Records with scene code:
- - - - - - -
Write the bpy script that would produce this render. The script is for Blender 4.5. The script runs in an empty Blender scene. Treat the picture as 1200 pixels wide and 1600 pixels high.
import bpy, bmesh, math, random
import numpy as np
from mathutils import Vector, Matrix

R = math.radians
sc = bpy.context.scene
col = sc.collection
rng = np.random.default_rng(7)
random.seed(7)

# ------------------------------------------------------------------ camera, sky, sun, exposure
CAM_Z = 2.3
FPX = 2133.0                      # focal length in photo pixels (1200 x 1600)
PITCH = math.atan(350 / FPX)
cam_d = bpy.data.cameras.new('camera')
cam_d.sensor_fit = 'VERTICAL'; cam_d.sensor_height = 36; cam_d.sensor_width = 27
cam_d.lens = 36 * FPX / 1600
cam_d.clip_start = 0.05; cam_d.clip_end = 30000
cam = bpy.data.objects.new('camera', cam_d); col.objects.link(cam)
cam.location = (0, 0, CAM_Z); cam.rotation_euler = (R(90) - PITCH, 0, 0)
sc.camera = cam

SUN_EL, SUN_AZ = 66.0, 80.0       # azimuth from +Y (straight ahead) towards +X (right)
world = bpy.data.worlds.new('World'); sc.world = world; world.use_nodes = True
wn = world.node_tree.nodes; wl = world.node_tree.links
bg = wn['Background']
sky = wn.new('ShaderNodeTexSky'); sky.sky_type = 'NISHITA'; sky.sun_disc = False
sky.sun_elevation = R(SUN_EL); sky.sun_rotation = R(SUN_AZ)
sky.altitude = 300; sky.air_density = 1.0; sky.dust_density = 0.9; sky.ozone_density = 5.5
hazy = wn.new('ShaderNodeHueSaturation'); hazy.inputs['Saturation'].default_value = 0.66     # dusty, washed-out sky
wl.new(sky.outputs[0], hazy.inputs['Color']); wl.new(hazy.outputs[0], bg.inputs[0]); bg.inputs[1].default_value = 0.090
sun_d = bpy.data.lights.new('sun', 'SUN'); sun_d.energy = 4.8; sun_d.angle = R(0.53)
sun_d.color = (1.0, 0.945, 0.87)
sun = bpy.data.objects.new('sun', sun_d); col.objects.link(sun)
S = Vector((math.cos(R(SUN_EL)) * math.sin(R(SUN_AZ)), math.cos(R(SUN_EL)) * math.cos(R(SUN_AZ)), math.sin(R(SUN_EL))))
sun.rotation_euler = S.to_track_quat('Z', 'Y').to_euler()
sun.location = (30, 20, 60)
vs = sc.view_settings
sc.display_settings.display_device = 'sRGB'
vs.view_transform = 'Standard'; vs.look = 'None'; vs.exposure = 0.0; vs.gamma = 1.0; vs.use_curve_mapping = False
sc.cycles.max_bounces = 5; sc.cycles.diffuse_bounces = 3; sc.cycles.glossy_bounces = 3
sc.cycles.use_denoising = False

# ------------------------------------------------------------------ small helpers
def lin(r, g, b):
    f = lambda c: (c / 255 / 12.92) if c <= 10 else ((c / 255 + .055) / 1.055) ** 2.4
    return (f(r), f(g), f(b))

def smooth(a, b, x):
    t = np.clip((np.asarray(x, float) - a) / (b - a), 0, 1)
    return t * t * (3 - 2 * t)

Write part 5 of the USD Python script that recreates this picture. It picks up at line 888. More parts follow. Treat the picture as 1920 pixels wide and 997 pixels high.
- - - - - - -
-- Exercise brief --
Please write out the material word for word from its first line through the line holding "sc.camera = cam", including both, and no line past it.

-- Finished answer --
Write the bpy script that would produce this render. The script is for Blender 4.5. The script runs in an empty Blender scene. Treat the picture as 1200 pixels wide and 1600 pixels high.
import bpy, bmesh, math, random
import numpy as np
from mathutils import Vector, Matrix

R = math.radians
sc = bpy.context.scene
col = sc.collection
rng = np.random.default_rng(7)
random.seed(7)

# ------------------------------------------------------------------ camera, sky, sun, exposure
CAM_Z = 2.3
FPX = 2133.0                      # focal length in photo pixels (1200 x 1600)
PITCH = math.atan(350 / FPX)
cam_d = bpy.data.cameras.new('camera')
cam_d.sensor_fit = 'VERTICAL'; cam_d.sensor_height = 36; cam_d.sensor_width = 27
cam_d.lens = 36 * FPX / 1600
cam_d.clip_start = 0.05; cam_d.clip_end = 30000
cam = bpy.data.objects.new('camera', cam_d); col.objects.link(cam)
cam.location = (0, 0, CAM_Z); cam.rotation_euler = (R(90) - PITCH, 0, 0)
sc.camera = cam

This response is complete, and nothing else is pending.